Deb Haaland, who made history as one of the first Native American women to serve in Congress, and again when she became the first Native American cabinet secretary in U.S. history, will be the keynote speaker at The University of New Mexico spring commencement on May 11 at The Pit.

Throughout her career in public service, Haaland has broken barriers and opened the doors of opportunity for future generations.

Haaland, currently serving as the U.S. Secretary of the Interior, received a Bachelor of Arts in English in 1994 and earned her Juris Doctor in Indian law from UNM School of Law in 2006.

Haaland grew up in a military family: Her father was a 30-year combat Marine who was awarded the Silver Star Medal for saving six lives in Vietnam, and her mother was a Navy veteran who served as a federal employee for 25 years at the Bureau of Indian Affairs. She is a member of the Pueblo of Laguna and a 35th-generation New Mexican.

At the age of 28, Haaland enrolled at UNM. As a single mother, Haaland volunteered at her child's preschool to afford early childhood education. Like many parents, she had to rely on food stamps at times as a single parent, lived paycheck to paycheck, and struggled to put herself through college. Her child is now also a UNM alum.

Haaland ran her small business producing and canning salsa, served as a tribal administrator at San Felipe Pueblo, and became the first woman elected to the Laguna Development Corporation Board of Directors.

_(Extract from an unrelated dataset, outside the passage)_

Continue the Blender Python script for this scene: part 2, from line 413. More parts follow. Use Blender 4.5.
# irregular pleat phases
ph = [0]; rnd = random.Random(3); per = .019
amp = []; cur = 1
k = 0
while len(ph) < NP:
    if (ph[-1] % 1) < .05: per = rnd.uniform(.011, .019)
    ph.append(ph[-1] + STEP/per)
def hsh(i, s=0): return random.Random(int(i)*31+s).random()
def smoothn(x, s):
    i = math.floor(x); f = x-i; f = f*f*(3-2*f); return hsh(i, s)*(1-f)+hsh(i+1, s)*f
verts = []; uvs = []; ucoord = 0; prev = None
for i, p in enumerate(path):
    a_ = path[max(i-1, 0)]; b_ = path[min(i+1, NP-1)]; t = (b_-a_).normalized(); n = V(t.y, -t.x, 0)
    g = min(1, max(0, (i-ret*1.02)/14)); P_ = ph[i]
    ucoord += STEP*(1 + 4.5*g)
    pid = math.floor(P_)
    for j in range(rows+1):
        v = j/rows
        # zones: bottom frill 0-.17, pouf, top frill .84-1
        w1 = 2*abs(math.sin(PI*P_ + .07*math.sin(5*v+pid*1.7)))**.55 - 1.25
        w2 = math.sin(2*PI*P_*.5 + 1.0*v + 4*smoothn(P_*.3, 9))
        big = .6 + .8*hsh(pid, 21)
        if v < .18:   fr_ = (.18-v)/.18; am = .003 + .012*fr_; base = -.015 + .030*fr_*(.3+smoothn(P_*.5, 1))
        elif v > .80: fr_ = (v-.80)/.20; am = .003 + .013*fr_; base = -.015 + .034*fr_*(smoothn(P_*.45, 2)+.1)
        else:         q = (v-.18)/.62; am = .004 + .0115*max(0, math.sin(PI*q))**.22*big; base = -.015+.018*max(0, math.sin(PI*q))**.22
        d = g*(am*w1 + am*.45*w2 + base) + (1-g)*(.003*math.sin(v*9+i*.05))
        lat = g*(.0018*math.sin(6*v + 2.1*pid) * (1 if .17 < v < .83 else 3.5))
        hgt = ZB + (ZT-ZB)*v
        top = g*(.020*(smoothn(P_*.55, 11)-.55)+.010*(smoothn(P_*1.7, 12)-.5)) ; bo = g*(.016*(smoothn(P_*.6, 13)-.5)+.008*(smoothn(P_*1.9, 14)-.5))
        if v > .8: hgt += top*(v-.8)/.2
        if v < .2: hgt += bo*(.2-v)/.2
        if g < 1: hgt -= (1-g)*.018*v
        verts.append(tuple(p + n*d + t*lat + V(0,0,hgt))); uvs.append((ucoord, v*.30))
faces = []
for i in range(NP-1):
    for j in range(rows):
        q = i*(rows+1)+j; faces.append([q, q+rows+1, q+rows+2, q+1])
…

After running for New Mexico lieutenant governor in 2014, Haaland became the first Native American woman elected to lead a state political party. She ran for U.S. Congress in 2018 and won. Wearing a traditional Pueblo dress, Haaland was sworn in as a representative for New Mexico in 2019. In Congress, she focused on environmental justice, climate change, missing and murdered Indigenous women, and family-friendly policies.